Begin Material shown

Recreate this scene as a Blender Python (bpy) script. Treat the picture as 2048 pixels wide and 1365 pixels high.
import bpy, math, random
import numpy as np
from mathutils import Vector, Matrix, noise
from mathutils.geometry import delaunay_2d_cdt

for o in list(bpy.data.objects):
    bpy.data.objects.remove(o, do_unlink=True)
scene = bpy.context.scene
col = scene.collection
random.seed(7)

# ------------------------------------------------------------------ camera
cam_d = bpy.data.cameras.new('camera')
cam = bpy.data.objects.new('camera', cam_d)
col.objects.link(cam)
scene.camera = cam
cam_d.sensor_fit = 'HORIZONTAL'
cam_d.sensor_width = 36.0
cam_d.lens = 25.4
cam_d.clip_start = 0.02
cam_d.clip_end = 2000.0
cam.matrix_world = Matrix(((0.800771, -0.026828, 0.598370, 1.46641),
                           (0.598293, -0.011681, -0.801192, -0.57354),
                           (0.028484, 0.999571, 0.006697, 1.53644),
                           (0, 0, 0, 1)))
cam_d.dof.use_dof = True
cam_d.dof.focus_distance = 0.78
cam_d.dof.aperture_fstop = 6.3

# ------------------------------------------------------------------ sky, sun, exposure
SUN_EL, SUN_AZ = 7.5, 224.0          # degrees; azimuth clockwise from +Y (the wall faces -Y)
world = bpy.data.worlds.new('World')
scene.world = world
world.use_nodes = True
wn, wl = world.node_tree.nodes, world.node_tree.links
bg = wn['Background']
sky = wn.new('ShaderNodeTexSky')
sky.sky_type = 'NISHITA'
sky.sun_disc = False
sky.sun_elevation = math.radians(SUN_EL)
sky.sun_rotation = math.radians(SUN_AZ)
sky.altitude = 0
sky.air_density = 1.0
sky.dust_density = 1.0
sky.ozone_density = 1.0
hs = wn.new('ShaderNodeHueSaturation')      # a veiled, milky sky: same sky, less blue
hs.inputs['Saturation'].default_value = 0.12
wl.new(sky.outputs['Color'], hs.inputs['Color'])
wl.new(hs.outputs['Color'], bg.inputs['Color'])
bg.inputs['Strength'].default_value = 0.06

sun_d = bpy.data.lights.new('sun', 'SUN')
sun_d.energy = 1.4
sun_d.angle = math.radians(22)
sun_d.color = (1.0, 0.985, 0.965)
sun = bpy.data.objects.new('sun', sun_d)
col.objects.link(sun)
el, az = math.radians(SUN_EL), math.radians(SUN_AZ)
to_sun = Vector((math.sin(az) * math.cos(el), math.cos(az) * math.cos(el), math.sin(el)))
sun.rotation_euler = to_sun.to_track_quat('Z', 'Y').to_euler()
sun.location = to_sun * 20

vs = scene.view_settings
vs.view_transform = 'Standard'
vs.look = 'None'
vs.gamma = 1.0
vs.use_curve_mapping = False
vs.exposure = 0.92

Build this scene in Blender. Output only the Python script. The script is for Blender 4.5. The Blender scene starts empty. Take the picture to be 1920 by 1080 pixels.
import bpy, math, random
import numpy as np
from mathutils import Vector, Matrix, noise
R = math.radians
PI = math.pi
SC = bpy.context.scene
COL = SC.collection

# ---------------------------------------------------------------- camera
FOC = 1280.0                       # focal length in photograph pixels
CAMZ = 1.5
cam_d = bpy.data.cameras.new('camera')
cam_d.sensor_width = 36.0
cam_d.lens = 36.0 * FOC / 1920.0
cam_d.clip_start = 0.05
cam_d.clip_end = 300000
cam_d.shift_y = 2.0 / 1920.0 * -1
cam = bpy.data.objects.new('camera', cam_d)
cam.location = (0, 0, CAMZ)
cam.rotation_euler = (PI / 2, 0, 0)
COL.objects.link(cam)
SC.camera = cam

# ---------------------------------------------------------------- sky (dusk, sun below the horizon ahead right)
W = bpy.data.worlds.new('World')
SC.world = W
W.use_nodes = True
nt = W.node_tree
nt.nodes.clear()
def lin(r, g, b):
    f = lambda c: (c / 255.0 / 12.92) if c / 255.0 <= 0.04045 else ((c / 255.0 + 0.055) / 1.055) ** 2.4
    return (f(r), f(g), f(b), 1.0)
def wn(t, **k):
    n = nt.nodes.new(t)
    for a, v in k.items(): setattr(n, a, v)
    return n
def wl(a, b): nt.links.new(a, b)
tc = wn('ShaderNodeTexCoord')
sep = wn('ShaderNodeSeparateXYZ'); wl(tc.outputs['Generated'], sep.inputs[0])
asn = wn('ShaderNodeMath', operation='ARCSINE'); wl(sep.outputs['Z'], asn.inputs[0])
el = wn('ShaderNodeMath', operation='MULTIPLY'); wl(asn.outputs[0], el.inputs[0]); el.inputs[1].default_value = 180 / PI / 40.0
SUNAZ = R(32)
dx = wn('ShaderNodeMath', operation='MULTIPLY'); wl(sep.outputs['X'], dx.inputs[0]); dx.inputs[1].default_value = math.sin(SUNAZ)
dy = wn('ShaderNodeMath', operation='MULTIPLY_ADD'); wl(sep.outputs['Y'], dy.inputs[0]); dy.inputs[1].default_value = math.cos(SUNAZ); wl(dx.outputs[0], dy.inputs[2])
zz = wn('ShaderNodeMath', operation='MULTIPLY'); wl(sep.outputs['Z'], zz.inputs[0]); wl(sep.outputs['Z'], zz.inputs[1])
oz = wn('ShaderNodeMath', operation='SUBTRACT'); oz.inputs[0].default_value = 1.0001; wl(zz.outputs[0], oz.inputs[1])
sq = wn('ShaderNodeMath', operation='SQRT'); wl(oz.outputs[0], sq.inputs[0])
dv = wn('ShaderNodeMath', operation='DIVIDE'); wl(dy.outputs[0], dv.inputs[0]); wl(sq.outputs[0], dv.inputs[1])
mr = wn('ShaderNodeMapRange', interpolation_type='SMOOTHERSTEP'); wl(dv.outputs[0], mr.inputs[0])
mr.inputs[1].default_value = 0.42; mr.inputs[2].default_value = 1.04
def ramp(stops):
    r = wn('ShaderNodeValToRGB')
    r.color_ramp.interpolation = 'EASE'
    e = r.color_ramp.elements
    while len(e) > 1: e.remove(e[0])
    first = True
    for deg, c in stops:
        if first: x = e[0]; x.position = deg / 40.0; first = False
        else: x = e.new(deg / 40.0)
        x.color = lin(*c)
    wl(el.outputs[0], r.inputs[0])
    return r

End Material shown

Short exercise
Please quote the records above exactly, without skipping a line.

Result of the exercise
Recreate this scene as a Blender Python (bpy) script. Treat the picture as 2048 pixels wide and 1365 pixels high.
import bpy, math, random
import numpy as np
from mathutils import Vector, Matrix, noise
from mathutils.geometry import delaunay_2d_cdt

for o in list(bpy.data.objects):
    bpy.data.objects.remove(o, do_unlink=True)
scene = bpy.context.scene
col = scene.collection
random.seed(7)

# ------------------------------------------------------------------ camera
cam_d = bpy.data.cameras.new('camera')
cam = bpy.data.objects.new('camera', cam_d)
col.objects.link(cam)
scene.camera = cam
cam_d.sensor_fit = 'HORIZONTAL'
cam_d.sensor_width = 36.0
cam_d.lens = 25.4
cam_d.clip_start = 0.02
cam_d.clip_end = 2000.0
cam.matrix_world = Matrix(((0.800771, -0.026828, 0.598370, 1.46641),
                           (0.598293, -0.011681, -0.801192, -0.57354),
                           (0.028484, 0.999571, 0.006697, 1.53644),
                           (0, 0, 0, 1)))
cam_d.dof.use_dof = True
cam_d.dof.focus_distance = 0.78
cam_d.dof.aperture_fstop = 6.3

# ------------------------------------------------------------------ sky, sun, exposure
SUN_EL, SUN_AZ = 7.5, 224.0          # degrees; azimuth clockwise from +Y (the wall faces -Y)
world = bpy.data.worlds.new('World')
scene.world = world
world.use_nodes = True
wn, wl = world.node_tree.nodes, world.node_tree.links
bg = wn['Background']
sky = wn.new('ShaderNodeTexSky')
sky.sky_type = 'NISHITA'
sky.sun_disc = False
sky.sun_elevation = math.radians(SUN_EL)
sky.sun_rotation = math.radians(SUN_AZ)
sky.altitude = 0
sky.air_density = 1.0
sky.dust_density = 1.0
sky.ozone_density = 1.0
hs = wn.new('ShaderNodeHueSaturation')      # a veiled, milky sky: same sky, less blue
hs.inputs['Saturation'].default_value = 0.12
wl.new(sky.outputs['Color'], hs.inputs['Color'])
wl.new(hs.outputs['Color'], bg.inputs['Color'])
bg.inputs['Strength'].default_value = 0.06

sun_d = bpy.data.lights.new('sun', 'SUN')
sun_d.energy = 1.4
sun_d.angle = math.radians(22)
sun_d.color = (1.0, 0.985, 0.965)
sun = bpy.data.objects.new('sun', sun_d)
col.objects.link(sun)
el, az = math.radians(SUN_EL), math.radians(SUN_AZ)
to_sun = Vector((math.sin(az) * math.cos(el), math.cos(az) * math.cos(el), math.sin(el)))
sun.rotation_euler = to_sun.to_track_quat('Z', 'Y').to_euler()
sun.location = to_sun * 20

vs = scene.view_settings
vs.view_transform = 'Standard'
vs.look = 'None'
vs.gamma = 1.0
vs.use_curve_mapping = False
vs.exposure = 0.92

Build this scene in Blender. Output only the Python script. The script is for Blender 4.5. The Blender scene starts empty. Take the picture to be 1920 by 1080 pixels.
import bpy, math, random
import numpy as np
from mathutils import Vector, Matrix, noise
R = math.radians
PI = math.pi
SC = bpy.context.scene
COL = SC.collection

# ---------------------------------------------------------------- camera
FOC = 1280.0                       # focal length in photograph pixels
CAMZ = 1.5
cam_d = bpy.data.cameras.new('camera')
cam_d.sensor_width = 36.0
cam_d.lens = 36.0 * FOC / 1920.0
cam_d.clip_start = 0.05
cam_d.clip_end = 300000
cam_d.shift_y = 2.0 / 1920.0 * -1
cam = bpy.data.objects.new('camera', cam_d)
cam.location = (0, 0, CAMZ)
cam.rotation_euler = (PI / 2, 0, 0)
COL.objects.link(cam)
SC.camera = cam

# ---------------------------------------------------------------- sky (dusk, sun below the horizon ahead right)
W = bpy.data.worlds.new('World')
SC.world = W
W.use_nodes = True
nt = W.node_tree
nt.nodes.clear()
def lin(r, g, b):
    f = lambda c: (c / 255.0 / 12.92) if c / 255.0 <= 0.04045 else ((c / 255.0 + 0.055) / 1.055) ** 2.4
    return (f(r), f(g), f(b), 1.0)
def wn(t, **k):
    n = nt.nodes.new(t)
    for a, v in k.items(): setattr(n, a, v)
    return n
def wl(a, b): nt.links.new(a, b)
tc = wn('ShaderNodeTexCoord')
sep = wn('ShaderNodeSeparateXYZ'); wl(tc.outputs['Generated'], sep.inputs[0])
asn = wn('ShaderNodeMath', operation='ARCSINE'); wl(sep.outputs['Z'], asn.inputs[0])
el = wn('ShaderNodeMath', operation='MULTIPLY'); wl(asn.outputs[0], el.inputs[0]); el.inputs[1].default_value = 180 / PI / 40.0
SUNAZ = R(32)
dx = wn('ShaderNodeMath', operation='MULTIPLY'); wl(sep.outputs['X'], dx.inputs[0]); dx.inputs[1].default_value = math.sin(SUNAZ)
dy = wn('ShaderNodeMath', operation='MULTIPLY_ADD'); wl(sep.outputs['Y'], dy.inputs[0]); dy.inputs[1].default_value = math.cos(SUNAZ); wl(dx.outputs[0], dy.inputs[2])
zz = wn('ShaderNodeMath', operation='MULTIPLY'); wl(sep.outputs['Z'], zz.inputs[0]); wl(sep.outputs['Z'], zz.inputs[1])
oz = wn('ShaderNodeMath', operation='SUBTRACT'); oz.inputs[0].default_value = 1.0001; wl(zz.outputs[0], oz.inputs[1])
sq = wn('ShaderNodeMath', operation='SQRT'); wl(oz.outputs[0], sq.inputs[0])
dv = wn('ShaderNodeMath', operation='DIVIDE'); wl(dy.outputs[0], dv.inputs[0]); wl(sq.outputs[0], dv.inputs[1])
mr = wn('ShaderNodeMapRange', interpolation_type='SMOOTHERSTEP'); wl(dv.outputs[0], mr.inputs[0])
mr.inputs[1].default_value = 0.42; mr.inputs[2].default_value = 1.04
def ramp(stops):
    r = wn('ShaderNodeValToRGB')
    r.color_ramp.interpolation = 'EASE'
    e = r.color_ramp.elements
    while len(e) > 1: e.remove(e[0])
    first = True
    for deg, c in stops:
        if first: x = e[0]; x.position = deg / 40.0; first = False
        else: x = e.new(deg / 40.0)
        x.color = lin(*c)
    wl(el.outputs[0], r.inputs[0])
    return r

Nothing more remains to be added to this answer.